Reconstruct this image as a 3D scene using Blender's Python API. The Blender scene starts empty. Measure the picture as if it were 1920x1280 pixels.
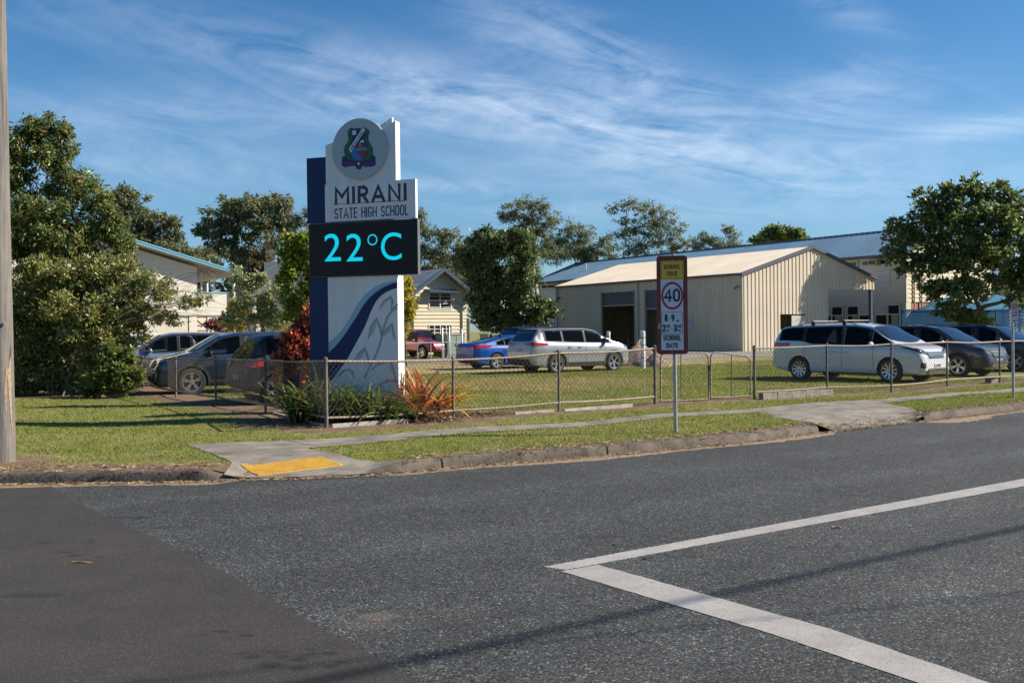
import bpy, bmesh, math, random
import numpy as np
from mathutils import Vector, Matrix
from mathutils.bvhtree import BVHTree
R = math.radians
random.seed(7)
RNG = np.random.RandomState(11)
S = bpy.context.scene
COL = S.collection

# ---------------------------------------------------------------- camera
LENS = 35.0
FPX = LENS / 36.0 * 1920
ROLL = R(0.65)
CZ = 1.77
PITCH = -math.atan(20 / FPX)
cam = bpy.data.cameras.new("camera")
cam.lens = LENS
cam.sensor_width = 36
cam.clip_start = 0.1
cam.clip_end = 3000
camo = bpy.data.objects.new("camera", cam)
COL.objects.link(camo)
cp_, sp_ = math.cos(PITCH), math.sin(PITCH)
fwd = Vector((0, cp_, sp_))
upv = Vector((0, -sp_, cp_))
rt = Vector((1, 0, 0))
xr_ = rt * math.cos(ROLL) - upv * math.sin(ROLL)
yr_ = rt * math.sin(ROLL) + upv * math.cos(ROLL)
xr_ = (rt * math.cos(ROLL) - upv * math.sin(ROLL))
m = Matrix((xr_, yr_, -fwd)).transposed().to_4x4()
m.translation = Vector((0, 0, CZ))
camo.matrix_world = m
S.camera = camo

def ray(px, py):
    x, y = px - 960, 640 - py
    return xr_ * x + yr_ * y + fwd * FPX

def G(px, py, z=0.14):
    """photo pixel -> point on the ground at height z"""
    r = ray(px, py)
    t = (z - CZ) / r.z
    return Vector((r.x * t, r.y * t, z))

def D(px, py, d):
    """photo pixel -> point at distance d along the view axis"""
    r = ray(px, py)
    t = d / r.y
    return Vector((r.x * t, d, CZ + r.z * t))


def GZ(px, py):
    """photo pixel -> point on the modelled ground"""
    z = .1
    for _ in range(12):
        g = G(px, py, z); z = .5 * z + .5 * zg(g.x, g.y)
    return G(px, py, z)
# ---------------------------------------------------------------- light
SUN_AZ = R(3.5)      # towards the sun, measured from +X to +Y
SUN_EL = R(33.5)
w = bpy.data.worlds.new("World")
S.world = w
w.use_nodes = True
nt = w.node_tree
for n in list(nt.nodes):
    nt.nodes.remove(n)

class NT:
    """small helper to write node trees"""
    def __init__(s, tree):
        s.t = tree
    def n(s, typ, **kw):
        nd = s.t.nodes.new(typ)
        for k, v in kw.items():
            setattr(nd, k, v)
        return nd
    def l(s, a, b):
        s.t.links.new(a, b)
    def val(s, sock, v):
        if hasattr(v, "is_output") or hasattr(v, "links"):
            s.l(v, sock)
        else:
            sock.default_value = v
    def math(s, op, a, b=0.0, c=0.0, clamp=False):
        nd = s.n("ShaderNodeMath", operation=op, use_clamp=clamp)
        s.val(nd.inputs[0], a)
        s.val(nd.inputs[1], b)
        if len(nd.inputs) > 2:
            s.val(nd.inputs[2], c)
        return nd.outputs[0]
    def mixc(s, f, a, b, blend="MIX"):
        nd = s.n("ShaderNodeMix", data_type="RGBA", blend_type=blend)
        s.val(nd.inputs[0], f)
        s.val(nd.inputs[6], a if not isinstance(a, tuple) else (*a[:3], 1))
        s.val(nd.inputs[7], b if not isinstance(b, tuple) else (*b[:3], 1))
        return nd.outputs[2]
    def ramp(s, f, stops, interp="LINEAR"):
        nd = s.n("ShaderNodeValToRGB")
        nd.color_ramp.interpolation = interp
        e = nd.color_ramp.elements
        while len(e) < len(stops):
            e.new(0.5)
        for i, (p, c) in enumerate(stops):
            e[i].position = p
            e[i].color = (*c[:3], 1) if isinstance(c, tuple) else (c, c, c, 1)
        s.val(nd.inputs[0], f)
        return nd.outputs[0]
    def noise(s, vec, scale, detail=4, rough=0.55, dist=0.0):
        nd = s.n("ShaderNodeTexNoise")
        if vec is not None:
            s.l(vec, nd.inputs["Vector"])
        s.val(nd.inputs["Scale"], scale)
        nd.inputs["Detail"].default_value = detail
        nd.inputs["Roughness"].default_value = rough
        nd.inputs["Distortion"].default_value = dist
        return nd.outputs[0]
    def comb(s, x, y, z=0.0):
        nd = s.n("ShaderNodeCombineXYZ")
        s.val(nd.inputs[0], x); s.val(nd.inputs[1], y); s.val(nd.inputs[2], z)
        return nd.outputs[0]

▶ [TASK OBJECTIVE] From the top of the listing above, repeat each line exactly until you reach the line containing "COL = S.collection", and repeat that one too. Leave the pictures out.

▶ [RESPONSE]
Reconstruct this image as a 3D scene using Blender's Python API. The Blender scene starts empty. Measure the picture as if it were 1920x1280 pixels.
import bpy, bmesh, math, random
import numpy as np
from mathutils import Vector, Matrix
from mathutils.bvhtree import BVHTree
R = math.radians
random.seed(7)
RNG = np.random.RandomState(11)
S = bpy.context.scene
COL = S.collection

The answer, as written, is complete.